A friend recently told me that for some time in the 1980s, the Sacramento Bee’s advertising salespeople were salaried, not on commission. I can’t think of a more disincentivizing business model. If you have no motivation to work harder because you’re going to get a check regardless, how can you possibly think you’ll reach star quality? Most don’t. But, also, many need financial stability and aren’t cut out for commissioned sales. I get that.
Neither the founders nor the citizens of this new and great country had a safety net. They had their own vision; they made their own work, and they succeeded on their own terms. When I think about the energy they must have summoned up every day and brought to bear on the tasks at hand, it makes me that much more proud to be an American citizen, resident, booster and businessperson.

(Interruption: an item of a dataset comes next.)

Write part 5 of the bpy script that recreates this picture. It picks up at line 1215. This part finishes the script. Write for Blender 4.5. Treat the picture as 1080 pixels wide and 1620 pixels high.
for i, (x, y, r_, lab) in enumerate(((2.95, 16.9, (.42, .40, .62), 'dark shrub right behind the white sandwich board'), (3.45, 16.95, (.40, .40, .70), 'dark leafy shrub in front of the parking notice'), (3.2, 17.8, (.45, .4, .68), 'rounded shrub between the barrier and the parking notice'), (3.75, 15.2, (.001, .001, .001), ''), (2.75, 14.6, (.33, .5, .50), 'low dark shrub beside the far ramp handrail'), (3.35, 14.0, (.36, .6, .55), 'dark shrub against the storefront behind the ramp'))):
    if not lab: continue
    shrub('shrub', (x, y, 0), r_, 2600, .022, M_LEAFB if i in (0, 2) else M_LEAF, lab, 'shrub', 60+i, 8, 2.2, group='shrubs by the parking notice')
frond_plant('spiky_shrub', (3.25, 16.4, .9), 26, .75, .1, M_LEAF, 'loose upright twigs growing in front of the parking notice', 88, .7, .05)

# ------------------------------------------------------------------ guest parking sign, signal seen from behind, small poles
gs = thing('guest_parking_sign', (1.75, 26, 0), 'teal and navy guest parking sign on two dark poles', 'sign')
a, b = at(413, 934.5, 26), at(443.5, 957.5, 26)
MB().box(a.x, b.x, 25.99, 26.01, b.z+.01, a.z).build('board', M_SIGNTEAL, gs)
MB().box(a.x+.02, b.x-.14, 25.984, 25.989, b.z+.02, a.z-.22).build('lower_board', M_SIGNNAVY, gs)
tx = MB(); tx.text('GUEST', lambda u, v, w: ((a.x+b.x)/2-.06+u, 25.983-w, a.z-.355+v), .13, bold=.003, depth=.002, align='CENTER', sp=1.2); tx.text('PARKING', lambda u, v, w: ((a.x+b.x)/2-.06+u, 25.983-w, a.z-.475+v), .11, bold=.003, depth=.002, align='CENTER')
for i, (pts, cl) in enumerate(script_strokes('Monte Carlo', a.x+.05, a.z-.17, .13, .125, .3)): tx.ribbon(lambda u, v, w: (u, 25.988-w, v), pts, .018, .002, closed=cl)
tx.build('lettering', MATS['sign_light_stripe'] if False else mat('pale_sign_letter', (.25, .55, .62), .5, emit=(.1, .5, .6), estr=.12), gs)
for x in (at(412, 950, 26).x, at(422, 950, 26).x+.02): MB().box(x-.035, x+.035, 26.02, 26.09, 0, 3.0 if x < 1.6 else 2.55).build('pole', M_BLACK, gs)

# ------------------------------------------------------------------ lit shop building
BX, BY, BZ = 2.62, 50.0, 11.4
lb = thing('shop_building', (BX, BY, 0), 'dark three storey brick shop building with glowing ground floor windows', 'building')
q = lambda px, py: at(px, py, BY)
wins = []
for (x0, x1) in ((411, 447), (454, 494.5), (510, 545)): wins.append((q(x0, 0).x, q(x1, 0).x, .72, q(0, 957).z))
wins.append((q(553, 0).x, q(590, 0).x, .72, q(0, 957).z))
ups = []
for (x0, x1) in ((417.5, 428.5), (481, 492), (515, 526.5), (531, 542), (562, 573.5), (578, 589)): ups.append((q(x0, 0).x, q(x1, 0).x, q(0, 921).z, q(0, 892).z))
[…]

You know by now — from the Ralph Waldo Emerson quote I use to accompany every one of these Publisher’s Letters, (and if we’ve met, from the absolute delight I take in meeting and talking to people, regardless of their backgrounds or interests) — that a rather huge quality of enthusiasm has figured well into my own history.
I am not pretending for a moment that dreaming up a nation and starting a magazine are equivalent in scale (though there are still some days I think my task was harder! After all, I wasn’t surrounded by people like Thomas Jefferson, Benjamin Franklin, George Washington and John Adams, who’d have made one heck of an editorial board).

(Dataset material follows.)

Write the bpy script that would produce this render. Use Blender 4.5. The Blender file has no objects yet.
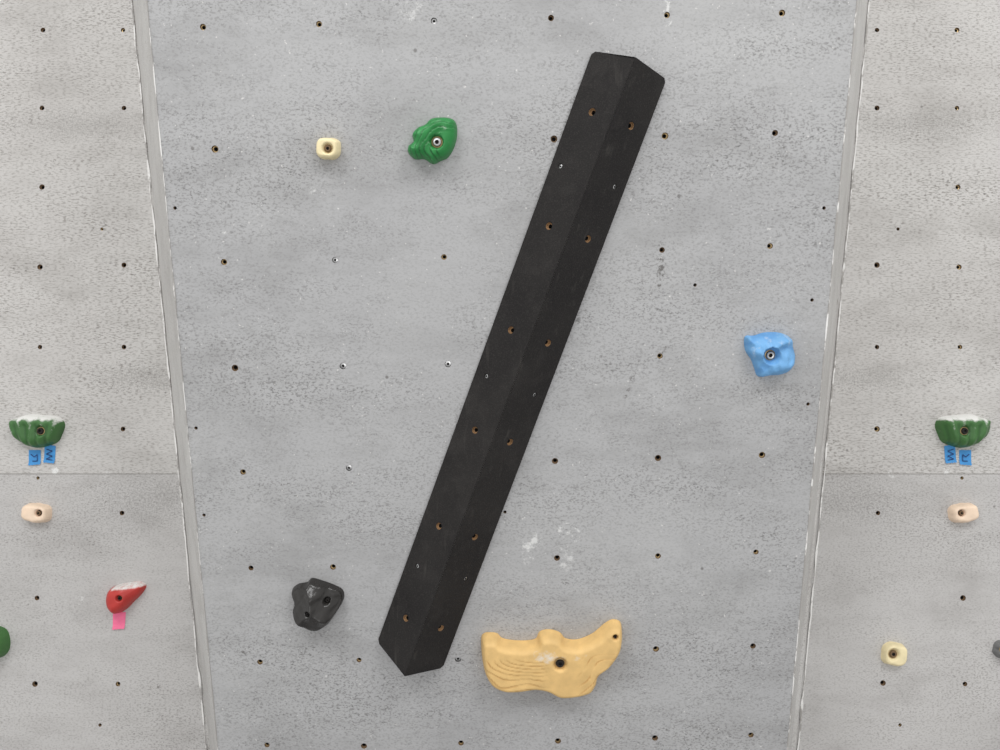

But as every business owner knows, no matter how strong your vision is for the company you’re creating, there are always blind spots and obstacles that can prove daunting and can stop you in your tracks.
For the gentlemen who started the United States of America, the hurdles were multifold. They included defeating Great Britain’s legendary military (it was what today we’d call a global superpower). They had to find a way to bring together competing ideologies (including slavery). They needed working capital to pay their soldiers (as we all know today, war isn’t inexpensive), and that required building an economic infrastructure with what could charitably be called zero-based budgeting.

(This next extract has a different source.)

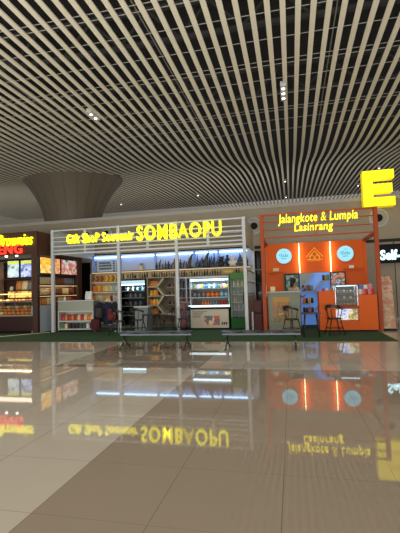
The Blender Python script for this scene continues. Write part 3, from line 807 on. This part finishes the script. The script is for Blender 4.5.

These men argued with one another, sometimes eloquently, sometimes not so much. But they knew that the only way to achieve the common goal — a new nation — was to compromise and cooperate. And so they did, and so we must today.
In starting a business, you may not find yourself debating the greatest minds of the century in which you’re living, if you do any debating at all. But it’s still incumbent on you, just as it was on our country’s founders, to “sell” your idea — to investors, to bankers and, eventually, to your targeted customers. And just as with the establishment of a country, to continue to promote the business — to have the lack of vanity to see when it needs tweaking or refreshing … maybe even a new leader … and to realize that most of your critics are actually on your side and just trying to help you realize your vision.
Above all, elected officials should learn from the owners of successful businesses that their enthusiasm for their company, or that “more perfect nation,” must never diminish.
A jubilee is finishing for me — I know not yet what that might mean — and a jubilee is finishing for our country. As we begin our next jubilee, let’s count our blessings and see what happens next. Or what we make happen next.
You’ll see that in this issue, we honor young professionals, as we do each year. This new generation is going to be carrying the torch of growing our region, our state and our nation to the excellence it was always meant to be. I’m so proud of them.
May God bless America and each of you. What do you think?